Là se mesure la distance prise avec Saint-Pierre, où Jean-Charles Poulard vivait parmi les marins. Issu lui-même d’une famille de marins, il aurait sans doute repris le flambeau de la pêche si les siens n’avaient pas déjà payé un tribut suffisamment lourd à la mer. En même temps, il ne pouvait pas envisager une profession qui ne fût en lien avec le monde maritime. L’ISTPM lui est apparu comme un bon compromis.
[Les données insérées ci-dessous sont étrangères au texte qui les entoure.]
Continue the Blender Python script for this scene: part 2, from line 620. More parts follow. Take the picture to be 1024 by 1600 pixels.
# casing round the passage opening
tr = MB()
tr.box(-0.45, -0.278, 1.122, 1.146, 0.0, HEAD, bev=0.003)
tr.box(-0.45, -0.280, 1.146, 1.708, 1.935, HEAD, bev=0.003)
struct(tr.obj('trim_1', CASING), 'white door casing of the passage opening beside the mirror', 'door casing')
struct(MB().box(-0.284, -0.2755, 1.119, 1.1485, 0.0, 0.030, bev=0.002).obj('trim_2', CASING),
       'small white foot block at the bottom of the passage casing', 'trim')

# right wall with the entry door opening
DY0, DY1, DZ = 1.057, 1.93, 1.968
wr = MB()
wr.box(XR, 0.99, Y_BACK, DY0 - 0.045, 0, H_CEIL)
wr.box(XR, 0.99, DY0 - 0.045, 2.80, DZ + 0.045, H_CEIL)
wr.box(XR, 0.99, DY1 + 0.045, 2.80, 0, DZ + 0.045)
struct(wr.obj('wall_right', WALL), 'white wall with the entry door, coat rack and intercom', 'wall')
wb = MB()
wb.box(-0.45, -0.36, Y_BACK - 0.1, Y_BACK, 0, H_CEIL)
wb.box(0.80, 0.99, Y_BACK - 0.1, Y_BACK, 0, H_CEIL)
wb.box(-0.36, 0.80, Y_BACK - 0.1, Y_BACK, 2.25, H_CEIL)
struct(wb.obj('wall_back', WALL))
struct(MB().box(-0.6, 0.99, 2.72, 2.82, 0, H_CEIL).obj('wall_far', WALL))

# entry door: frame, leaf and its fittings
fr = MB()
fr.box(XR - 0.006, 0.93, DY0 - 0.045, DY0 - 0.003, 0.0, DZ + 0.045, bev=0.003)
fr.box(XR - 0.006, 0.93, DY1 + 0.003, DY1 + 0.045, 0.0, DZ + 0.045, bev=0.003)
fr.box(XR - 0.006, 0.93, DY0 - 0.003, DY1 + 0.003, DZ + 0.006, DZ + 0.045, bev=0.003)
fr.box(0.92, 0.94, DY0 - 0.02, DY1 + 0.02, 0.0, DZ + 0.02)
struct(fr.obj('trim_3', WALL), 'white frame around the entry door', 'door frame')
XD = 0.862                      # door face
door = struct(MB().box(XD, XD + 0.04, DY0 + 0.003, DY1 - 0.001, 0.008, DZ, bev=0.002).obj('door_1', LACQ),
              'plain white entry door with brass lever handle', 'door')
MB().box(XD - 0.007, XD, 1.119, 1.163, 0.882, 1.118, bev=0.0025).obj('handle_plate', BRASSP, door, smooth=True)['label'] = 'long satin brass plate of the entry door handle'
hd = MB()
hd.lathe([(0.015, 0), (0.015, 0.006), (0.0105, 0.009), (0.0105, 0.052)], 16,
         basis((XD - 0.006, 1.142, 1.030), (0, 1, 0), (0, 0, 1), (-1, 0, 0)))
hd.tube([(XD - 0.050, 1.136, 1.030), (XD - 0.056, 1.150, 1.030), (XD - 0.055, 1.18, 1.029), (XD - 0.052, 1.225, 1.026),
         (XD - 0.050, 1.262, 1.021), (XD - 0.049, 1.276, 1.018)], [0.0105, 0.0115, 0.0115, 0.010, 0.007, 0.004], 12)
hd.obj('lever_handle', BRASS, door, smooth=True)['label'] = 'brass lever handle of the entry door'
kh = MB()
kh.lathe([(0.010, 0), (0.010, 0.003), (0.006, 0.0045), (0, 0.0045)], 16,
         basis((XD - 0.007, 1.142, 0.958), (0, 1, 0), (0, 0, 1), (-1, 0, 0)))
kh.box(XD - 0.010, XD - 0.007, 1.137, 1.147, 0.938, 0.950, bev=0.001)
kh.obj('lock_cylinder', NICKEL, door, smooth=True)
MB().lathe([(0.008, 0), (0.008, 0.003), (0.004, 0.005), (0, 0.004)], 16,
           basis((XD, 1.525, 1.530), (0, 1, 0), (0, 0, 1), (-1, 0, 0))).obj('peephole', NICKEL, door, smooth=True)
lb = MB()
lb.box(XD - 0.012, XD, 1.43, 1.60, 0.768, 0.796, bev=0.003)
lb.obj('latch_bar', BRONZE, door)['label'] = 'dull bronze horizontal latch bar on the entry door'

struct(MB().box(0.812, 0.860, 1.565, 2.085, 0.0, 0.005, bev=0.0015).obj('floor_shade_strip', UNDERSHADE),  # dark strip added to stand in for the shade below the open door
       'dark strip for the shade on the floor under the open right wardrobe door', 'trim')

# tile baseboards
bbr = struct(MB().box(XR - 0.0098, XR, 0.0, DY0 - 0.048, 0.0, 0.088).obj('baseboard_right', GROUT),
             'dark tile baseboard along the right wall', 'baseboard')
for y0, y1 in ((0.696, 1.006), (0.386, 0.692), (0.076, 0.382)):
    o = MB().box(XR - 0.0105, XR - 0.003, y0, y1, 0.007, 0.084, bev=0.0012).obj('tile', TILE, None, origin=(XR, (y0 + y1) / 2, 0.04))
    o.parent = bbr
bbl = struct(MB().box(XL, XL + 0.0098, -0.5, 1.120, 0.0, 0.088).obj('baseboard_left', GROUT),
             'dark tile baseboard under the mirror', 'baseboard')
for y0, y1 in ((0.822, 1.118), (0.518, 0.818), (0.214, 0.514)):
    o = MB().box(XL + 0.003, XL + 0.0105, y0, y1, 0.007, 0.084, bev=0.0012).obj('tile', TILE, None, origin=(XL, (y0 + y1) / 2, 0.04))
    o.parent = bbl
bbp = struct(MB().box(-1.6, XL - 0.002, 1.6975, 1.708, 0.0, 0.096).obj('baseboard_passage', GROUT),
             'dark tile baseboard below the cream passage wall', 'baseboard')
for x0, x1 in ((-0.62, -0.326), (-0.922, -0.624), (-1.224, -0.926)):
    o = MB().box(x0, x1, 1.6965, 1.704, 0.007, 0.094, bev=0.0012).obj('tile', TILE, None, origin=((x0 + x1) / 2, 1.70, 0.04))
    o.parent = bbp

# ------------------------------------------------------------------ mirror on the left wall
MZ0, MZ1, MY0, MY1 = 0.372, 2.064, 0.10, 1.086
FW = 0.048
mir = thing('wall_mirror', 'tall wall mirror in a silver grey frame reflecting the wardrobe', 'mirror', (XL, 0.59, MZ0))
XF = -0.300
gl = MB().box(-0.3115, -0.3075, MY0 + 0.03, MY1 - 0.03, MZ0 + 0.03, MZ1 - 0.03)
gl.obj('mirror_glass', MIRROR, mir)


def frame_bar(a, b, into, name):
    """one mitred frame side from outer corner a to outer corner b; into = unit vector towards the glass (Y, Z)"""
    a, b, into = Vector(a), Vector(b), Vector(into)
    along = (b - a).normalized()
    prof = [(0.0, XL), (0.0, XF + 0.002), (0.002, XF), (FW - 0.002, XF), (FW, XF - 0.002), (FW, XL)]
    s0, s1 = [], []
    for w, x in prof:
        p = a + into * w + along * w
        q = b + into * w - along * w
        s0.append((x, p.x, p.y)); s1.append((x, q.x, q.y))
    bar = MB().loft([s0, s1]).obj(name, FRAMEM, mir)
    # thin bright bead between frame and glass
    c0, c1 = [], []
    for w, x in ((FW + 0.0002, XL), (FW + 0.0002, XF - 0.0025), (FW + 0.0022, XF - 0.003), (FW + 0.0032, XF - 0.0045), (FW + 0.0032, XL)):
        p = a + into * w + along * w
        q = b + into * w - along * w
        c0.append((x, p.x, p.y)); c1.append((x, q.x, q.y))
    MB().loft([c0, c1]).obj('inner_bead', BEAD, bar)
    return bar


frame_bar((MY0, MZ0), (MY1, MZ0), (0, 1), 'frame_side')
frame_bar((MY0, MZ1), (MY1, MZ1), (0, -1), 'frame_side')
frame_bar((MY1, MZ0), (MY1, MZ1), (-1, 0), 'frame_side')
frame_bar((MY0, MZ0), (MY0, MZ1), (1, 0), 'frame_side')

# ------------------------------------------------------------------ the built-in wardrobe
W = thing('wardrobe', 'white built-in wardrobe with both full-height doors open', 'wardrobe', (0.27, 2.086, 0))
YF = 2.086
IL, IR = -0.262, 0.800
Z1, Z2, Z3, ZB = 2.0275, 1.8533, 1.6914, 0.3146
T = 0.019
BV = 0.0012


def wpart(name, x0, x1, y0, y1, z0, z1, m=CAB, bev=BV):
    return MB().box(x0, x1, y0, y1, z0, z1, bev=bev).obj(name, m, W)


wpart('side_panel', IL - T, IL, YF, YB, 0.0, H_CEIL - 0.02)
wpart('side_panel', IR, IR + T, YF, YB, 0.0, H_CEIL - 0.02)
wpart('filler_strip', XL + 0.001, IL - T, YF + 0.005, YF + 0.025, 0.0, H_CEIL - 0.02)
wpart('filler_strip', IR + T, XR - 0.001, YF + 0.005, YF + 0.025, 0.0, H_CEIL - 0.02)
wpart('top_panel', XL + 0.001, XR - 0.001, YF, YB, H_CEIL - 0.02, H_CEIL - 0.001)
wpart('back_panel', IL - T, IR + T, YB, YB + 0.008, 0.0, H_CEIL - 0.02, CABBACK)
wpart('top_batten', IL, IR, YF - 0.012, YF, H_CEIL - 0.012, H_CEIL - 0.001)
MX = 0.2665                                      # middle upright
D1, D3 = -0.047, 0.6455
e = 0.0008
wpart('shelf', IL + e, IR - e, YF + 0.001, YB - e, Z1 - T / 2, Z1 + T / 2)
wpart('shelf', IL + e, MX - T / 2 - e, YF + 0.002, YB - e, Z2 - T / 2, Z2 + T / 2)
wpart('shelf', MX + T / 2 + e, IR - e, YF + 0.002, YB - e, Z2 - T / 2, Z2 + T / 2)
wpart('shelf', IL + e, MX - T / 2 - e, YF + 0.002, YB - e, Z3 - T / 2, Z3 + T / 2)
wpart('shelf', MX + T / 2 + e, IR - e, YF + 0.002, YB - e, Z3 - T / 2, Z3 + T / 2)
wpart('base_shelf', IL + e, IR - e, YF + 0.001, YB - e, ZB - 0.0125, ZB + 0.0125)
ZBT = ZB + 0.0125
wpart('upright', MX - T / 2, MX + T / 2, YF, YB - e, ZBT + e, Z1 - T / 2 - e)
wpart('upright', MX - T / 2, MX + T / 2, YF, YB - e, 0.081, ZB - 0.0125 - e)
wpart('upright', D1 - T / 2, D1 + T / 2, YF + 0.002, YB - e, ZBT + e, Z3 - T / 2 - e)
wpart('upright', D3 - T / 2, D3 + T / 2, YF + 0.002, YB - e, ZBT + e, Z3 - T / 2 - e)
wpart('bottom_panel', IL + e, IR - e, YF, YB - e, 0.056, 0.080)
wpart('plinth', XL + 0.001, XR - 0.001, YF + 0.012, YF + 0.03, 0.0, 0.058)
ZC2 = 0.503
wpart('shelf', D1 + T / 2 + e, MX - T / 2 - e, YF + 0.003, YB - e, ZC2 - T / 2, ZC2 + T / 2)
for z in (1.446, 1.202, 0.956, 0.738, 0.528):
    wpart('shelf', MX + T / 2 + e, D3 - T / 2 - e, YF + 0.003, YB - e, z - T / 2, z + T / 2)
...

Dans ces parages, les campagnes à la mer ne sont toutefois jamais sans péril. « Les moments de tempête, c’est assez impressionnant. On se sent tout petit… » En février 1982, le Cryos essuie une forte tempête en mer du Labrador, au cours de laquelle le capitaine reste pendant vingt-quatre heures en permanence sur la passerelle et où la tension de l’équipage est palpable. Dans les environs, la plate-forme d’exploration pétrolière canadienne Ocean Ranger sombre avec ses quatre-vingt-quatre occupants, un roulier russe coule sans que personne ne puisse intervenir. Les travaux terminés en mer du Labrador, le Cryos regagne Saint-Pierre pour une courte escale, puis repart pour échantillonner une autre zone. Peu après avoir quitté l’île, tout s’arrête : noir complet et plus de moteurs, le navire ne peut plus manœuvrer à cause de la rupture d’un tuyau d’huile de refroidissement. « L’avarie tant redoutée par les mécanos pendant la tempête, car le bateau se retrouve dans l’incapacité de faire front à la tempête », conclut Jean-Charles Poulard.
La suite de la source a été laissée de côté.